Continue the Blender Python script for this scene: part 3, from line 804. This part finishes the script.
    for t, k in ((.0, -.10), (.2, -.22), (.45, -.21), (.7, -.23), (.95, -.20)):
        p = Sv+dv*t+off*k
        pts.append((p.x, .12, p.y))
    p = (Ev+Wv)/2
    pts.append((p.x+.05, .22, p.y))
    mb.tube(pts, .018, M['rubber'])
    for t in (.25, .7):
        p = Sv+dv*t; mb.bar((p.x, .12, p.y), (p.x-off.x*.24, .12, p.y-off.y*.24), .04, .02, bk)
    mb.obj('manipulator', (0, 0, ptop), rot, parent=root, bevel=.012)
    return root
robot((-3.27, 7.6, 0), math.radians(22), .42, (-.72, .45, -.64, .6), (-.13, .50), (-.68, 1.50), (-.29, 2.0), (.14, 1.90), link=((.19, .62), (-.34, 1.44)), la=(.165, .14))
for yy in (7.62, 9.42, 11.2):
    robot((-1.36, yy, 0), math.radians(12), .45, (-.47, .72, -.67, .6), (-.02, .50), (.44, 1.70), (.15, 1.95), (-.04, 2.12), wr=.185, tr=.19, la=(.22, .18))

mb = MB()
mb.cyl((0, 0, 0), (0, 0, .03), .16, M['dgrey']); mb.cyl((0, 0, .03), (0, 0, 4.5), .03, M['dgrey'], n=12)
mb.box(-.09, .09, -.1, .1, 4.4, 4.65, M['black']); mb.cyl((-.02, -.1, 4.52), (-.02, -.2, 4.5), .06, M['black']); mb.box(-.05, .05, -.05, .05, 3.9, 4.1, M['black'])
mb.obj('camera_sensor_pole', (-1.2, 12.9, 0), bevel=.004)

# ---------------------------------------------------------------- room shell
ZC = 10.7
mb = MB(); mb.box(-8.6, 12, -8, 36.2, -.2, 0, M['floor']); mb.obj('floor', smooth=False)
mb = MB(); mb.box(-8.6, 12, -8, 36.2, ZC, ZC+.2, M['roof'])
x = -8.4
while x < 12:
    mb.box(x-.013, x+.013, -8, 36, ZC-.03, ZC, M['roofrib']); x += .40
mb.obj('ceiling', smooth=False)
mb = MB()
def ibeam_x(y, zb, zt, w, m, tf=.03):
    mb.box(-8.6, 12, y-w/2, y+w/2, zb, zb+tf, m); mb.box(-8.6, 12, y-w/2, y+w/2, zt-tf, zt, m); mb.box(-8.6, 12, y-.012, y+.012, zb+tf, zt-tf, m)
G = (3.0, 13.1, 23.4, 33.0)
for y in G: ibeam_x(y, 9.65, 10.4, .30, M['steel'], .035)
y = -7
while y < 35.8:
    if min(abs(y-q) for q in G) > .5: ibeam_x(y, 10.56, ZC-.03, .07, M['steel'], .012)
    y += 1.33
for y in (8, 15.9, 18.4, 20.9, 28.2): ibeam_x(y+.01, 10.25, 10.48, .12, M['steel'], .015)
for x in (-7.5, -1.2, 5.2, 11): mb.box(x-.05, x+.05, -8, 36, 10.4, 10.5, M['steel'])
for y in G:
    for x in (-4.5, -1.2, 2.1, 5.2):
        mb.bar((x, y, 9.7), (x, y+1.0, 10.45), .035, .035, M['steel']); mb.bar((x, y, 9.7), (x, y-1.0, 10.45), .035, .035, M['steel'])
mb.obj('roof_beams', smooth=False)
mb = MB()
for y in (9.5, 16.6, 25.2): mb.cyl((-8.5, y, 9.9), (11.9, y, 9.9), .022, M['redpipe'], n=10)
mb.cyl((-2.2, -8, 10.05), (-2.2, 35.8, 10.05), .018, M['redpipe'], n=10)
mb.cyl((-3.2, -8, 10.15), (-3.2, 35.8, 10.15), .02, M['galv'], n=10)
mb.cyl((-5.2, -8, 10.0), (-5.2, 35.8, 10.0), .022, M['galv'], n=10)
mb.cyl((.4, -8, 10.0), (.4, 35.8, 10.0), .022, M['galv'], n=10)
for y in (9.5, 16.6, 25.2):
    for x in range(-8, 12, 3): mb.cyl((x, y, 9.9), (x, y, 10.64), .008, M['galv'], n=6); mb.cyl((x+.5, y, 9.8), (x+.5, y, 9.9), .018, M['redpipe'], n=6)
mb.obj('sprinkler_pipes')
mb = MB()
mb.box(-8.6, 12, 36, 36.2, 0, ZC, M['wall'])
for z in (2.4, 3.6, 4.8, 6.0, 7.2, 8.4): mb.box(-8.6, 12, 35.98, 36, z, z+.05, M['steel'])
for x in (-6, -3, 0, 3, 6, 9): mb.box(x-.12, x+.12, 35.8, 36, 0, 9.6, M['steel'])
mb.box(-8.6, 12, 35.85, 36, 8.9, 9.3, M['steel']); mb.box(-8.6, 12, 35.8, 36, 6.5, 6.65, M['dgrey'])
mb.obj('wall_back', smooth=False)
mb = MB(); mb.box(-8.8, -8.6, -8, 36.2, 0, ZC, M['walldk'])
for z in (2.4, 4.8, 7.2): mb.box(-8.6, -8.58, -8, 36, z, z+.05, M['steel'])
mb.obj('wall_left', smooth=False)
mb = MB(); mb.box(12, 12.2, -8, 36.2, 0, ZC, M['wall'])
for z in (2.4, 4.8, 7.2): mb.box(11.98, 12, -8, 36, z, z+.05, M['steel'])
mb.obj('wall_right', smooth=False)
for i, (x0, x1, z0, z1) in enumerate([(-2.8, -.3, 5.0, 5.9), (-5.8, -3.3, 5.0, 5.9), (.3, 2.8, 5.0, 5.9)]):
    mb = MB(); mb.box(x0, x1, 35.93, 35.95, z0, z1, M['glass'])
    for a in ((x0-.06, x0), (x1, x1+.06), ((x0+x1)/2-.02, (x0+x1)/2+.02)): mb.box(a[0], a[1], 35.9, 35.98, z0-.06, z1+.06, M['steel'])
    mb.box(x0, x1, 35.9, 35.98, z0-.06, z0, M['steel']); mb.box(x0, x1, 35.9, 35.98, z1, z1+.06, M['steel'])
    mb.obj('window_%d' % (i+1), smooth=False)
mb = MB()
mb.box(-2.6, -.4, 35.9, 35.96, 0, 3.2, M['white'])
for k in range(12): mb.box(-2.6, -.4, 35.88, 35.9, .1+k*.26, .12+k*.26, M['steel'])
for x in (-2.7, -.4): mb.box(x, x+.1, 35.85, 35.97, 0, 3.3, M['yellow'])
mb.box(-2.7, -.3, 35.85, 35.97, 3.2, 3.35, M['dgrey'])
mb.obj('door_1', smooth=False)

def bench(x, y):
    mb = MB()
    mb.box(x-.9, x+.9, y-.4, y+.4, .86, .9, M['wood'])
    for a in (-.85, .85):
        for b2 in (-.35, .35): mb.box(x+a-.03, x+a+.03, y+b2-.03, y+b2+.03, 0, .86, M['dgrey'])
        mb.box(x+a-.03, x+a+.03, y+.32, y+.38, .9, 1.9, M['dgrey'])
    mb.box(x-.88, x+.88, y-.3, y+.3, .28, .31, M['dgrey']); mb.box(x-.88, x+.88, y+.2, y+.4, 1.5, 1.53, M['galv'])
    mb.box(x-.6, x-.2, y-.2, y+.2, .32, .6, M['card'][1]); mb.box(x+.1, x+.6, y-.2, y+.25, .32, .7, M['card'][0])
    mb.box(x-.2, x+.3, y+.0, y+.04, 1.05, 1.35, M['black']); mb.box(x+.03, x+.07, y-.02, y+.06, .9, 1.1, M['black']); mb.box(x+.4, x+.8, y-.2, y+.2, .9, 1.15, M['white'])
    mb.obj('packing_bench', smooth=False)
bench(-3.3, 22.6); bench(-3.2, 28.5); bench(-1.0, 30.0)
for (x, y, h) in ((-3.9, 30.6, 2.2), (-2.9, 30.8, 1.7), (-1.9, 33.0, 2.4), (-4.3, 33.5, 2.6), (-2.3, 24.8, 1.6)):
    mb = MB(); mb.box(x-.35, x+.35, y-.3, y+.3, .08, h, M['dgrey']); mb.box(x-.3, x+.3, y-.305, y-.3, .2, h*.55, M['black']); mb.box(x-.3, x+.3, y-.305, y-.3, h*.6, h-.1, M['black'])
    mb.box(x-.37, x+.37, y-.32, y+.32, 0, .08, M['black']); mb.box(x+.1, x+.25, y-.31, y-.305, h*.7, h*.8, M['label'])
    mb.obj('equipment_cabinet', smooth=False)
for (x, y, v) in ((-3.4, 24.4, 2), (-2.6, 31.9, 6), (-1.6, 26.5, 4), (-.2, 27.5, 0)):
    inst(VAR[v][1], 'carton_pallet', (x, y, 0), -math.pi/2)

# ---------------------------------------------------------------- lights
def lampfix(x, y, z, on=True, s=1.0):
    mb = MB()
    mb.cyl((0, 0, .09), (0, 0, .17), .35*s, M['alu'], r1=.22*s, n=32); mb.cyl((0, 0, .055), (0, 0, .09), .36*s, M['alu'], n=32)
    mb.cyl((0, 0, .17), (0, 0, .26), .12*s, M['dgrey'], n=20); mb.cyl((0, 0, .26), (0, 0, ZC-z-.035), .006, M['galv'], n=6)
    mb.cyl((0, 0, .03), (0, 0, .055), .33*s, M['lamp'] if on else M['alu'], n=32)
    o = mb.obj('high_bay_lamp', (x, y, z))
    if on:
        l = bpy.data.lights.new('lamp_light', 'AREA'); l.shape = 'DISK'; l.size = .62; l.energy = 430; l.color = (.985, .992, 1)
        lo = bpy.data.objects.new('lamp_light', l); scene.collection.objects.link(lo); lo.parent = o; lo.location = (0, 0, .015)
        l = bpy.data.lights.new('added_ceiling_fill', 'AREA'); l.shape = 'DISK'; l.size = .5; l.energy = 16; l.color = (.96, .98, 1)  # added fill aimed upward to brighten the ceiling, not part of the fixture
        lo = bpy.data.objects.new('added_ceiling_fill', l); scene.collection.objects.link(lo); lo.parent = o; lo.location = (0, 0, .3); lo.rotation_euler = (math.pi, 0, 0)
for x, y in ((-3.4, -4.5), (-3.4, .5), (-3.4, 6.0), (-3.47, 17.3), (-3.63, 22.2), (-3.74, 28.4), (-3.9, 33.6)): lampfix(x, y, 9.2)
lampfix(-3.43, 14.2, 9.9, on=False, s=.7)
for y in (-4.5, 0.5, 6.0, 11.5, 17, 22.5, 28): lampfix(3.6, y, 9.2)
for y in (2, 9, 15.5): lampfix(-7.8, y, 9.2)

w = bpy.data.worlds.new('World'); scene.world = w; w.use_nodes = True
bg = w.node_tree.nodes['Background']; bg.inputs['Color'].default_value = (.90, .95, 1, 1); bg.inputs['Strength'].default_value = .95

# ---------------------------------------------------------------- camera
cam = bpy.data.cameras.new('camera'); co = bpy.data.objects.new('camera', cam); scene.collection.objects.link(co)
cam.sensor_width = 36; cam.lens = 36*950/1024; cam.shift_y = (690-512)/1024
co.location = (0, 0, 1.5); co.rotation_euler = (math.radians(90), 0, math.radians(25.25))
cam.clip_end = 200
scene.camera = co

---+---

**Problem to work on:** Please repeat word for word the lines above that run from the beginning through the line containing "tr=.19, la=(.22, .18))", keeping both the first and that last line.

**Reply to the task:**
Continue the Blender Python script for this scene: part 3, from line 804. This part finishes the script.
    for t, k in ((.0, -.10), (.2, -.22), (.45, -.21), (.7, -.23), (.95, -.20)):
        p = Sv+dv*t+off*k
        pts.append((p.x, .12, p.y))
    p = (Ev+Wv)/2
    pts.append((p.x+.05, .22, p.y))
    mb.tube(pts, .018, M['rubber'])
    for t in (.25, .7):
        p = Sv+dv*t; mb.bar((p.x, .12, p.y), (p.x-off.x*.24, .12, p.y-off.y*.24), .04, .02, bk)
    mb.obj('manipulator', (0, 0, ptop), rot, parent=root, bevel=.012)
    return root
robot((-3.27, 7.6, 0), math.radians(22), .42, (-.72, .45, -.64, .6), (-.13, .50), (-.68, 1.50), (-.29, 2.0), (.14, 1.90), link=((.19, .62), (-.34, 1.44)), la=(.165, .14))
for yy in (7.62, 9.42, 11.2):
    robot((-1.36, yy, 0), math.radians(12), .45, (-.47, .72, -.67, .6), (-.02, .50), (.44, 1.70), (.15, 1.95), (-.04, 2.12), wr=.185, tr=.19, la=(.22, .18))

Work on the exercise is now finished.